### Given records ###
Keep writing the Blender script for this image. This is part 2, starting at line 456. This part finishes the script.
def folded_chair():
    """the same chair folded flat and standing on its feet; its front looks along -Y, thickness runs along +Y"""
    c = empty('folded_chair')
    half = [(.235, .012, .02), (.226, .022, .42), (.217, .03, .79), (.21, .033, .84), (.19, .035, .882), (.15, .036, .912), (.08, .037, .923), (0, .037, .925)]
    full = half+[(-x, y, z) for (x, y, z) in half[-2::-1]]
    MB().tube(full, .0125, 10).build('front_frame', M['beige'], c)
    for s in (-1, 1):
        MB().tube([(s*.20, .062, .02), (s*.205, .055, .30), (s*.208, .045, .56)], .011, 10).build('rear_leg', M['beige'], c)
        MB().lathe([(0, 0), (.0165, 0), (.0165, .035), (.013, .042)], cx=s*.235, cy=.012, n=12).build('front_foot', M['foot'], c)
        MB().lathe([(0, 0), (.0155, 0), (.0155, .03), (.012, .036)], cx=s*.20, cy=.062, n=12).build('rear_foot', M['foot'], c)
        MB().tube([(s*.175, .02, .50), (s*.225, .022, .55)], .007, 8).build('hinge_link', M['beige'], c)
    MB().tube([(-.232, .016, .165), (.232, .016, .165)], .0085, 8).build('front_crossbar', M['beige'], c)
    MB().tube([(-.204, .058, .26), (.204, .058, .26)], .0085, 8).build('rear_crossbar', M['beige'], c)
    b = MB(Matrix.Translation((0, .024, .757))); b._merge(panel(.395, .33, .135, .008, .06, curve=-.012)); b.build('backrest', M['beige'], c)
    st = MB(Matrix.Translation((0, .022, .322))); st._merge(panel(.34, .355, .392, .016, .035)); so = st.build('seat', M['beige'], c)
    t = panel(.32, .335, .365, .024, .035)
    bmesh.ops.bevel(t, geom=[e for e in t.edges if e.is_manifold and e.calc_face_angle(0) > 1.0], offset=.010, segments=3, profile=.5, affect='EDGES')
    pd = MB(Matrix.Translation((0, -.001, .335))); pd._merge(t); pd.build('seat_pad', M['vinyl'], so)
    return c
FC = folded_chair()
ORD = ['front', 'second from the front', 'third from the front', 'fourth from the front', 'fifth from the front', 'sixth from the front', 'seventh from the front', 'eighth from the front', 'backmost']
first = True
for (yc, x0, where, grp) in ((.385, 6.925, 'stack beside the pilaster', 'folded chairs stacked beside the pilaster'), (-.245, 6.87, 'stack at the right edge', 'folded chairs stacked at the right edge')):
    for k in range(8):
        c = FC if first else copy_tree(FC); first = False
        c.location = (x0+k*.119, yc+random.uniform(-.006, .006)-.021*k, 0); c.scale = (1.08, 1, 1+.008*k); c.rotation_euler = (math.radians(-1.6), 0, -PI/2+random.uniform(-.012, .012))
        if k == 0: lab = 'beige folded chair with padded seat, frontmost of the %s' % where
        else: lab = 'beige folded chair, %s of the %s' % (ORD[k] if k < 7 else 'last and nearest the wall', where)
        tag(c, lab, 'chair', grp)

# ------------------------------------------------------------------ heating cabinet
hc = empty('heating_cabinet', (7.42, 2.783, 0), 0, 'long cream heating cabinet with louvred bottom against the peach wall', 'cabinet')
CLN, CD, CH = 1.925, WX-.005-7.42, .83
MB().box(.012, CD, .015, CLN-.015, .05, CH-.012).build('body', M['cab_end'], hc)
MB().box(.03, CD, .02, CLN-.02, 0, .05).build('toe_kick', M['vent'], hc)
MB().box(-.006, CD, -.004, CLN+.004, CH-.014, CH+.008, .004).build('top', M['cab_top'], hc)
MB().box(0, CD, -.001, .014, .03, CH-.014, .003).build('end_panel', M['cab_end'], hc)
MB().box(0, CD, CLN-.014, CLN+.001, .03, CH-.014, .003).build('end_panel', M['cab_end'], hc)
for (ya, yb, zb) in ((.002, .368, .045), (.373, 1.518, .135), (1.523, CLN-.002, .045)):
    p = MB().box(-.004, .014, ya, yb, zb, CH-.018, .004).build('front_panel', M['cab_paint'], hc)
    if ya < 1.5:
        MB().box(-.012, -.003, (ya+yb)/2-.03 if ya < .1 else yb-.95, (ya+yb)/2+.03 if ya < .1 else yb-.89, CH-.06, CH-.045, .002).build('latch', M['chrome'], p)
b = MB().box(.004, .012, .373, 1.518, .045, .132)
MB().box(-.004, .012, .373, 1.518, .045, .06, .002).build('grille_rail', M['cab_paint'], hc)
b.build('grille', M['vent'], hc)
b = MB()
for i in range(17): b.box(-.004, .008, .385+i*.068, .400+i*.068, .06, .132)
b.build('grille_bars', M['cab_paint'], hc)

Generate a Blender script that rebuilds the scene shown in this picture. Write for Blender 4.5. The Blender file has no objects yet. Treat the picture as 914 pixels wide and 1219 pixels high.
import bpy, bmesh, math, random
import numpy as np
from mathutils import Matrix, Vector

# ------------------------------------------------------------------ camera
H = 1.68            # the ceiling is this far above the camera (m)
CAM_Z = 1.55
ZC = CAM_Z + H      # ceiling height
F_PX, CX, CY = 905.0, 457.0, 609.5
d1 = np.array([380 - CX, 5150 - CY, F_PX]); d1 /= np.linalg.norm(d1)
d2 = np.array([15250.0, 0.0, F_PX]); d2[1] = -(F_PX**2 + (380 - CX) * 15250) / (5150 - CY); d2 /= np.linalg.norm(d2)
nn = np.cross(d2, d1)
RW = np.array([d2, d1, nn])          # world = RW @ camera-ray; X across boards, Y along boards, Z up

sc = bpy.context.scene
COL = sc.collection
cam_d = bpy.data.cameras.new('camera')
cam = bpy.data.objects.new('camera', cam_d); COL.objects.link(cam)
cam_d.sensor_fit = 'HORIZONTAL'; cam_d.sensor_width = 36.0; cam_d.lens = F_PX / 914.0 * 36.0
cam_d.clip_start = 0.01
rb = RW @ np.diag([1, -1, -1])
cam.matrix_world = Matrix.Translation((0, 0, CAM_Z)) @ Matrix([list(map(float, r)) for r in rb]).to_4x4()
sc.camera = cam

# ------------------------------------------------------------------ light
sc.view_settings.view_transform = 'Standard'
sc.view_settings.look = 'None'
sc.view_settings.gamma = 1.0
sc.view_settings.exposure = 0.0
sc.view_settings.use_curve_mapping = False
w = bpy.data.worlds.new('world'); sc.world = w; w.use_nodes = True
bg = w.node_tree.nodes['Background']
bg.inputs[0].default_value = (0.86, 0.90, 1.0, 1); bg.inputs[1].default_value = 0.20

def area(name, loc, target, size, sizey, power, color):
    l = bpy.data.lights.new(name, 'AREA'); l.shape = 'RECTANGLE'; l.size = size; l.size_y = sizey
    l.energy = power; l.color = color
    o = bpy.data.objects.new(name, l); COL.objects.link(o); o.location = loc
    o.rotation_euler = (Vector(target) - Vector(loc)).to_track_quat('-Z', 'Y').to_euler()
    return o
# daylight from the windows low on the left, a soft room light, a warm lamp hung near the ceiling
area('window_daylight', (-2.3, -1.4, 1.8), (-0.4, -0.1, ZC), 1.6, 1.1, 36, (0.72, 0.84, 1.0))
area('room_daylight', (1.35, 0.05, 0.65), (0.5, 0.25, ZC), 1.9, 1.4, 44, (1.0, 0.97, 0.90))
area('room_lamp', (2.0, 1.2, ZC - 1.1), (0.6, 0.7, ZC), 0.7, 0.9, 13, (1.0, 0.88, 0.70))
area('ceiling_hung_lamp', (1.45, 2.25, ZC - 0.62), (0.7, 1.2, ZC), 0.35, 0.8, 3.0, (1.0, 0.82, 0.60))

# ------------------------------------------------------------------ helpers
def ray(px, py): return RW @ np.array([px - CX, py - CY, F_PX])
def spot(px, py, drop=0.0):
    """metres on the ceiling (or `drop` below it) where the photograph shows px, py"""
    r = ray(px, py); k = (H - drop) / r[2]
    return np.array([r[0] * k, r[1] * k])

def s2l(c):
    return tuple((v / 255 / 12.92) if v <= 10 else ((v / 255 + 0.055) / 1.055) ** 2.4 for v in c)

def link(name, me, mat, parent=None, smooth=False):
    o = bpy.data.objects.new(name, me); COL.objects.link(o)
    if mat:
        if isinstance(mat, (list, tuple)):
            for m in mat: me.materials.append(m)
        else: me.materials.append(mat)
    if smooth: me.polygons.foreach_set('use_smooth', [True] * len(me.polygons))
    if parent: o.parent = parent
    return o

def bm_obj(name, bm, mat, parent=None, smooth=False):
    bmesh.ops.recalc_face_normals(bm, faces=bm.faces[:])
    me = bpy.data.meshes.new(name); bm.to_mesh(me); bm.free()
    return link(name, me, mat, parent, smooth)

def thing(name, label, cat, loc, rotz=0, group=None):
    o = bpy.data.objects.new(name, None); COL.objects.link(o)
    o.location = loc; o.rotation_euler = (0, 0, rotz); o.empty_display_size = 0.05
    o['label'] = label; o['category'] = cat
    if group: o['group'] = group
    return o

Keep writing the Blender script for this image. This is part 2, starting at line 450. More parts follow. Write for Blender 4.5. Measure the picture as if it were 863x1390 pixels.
###
Task - Reproduce the lines exactly, taking as the first line the one with "Generate a Blender" and as the last line the one with "from mathutils import Matrix, Vector", and include nothing else.

Solved exercise -
Generate a Blender script that rebuilds the scene shown in this picture. Write for Blender 4.5. The Blender file has no objects yet. Treat the picture as 914 pixels wide and 1219 pixels high.
import bpy, bmesh, math, random
import numpy as np
from mathutils import Matrix, Vector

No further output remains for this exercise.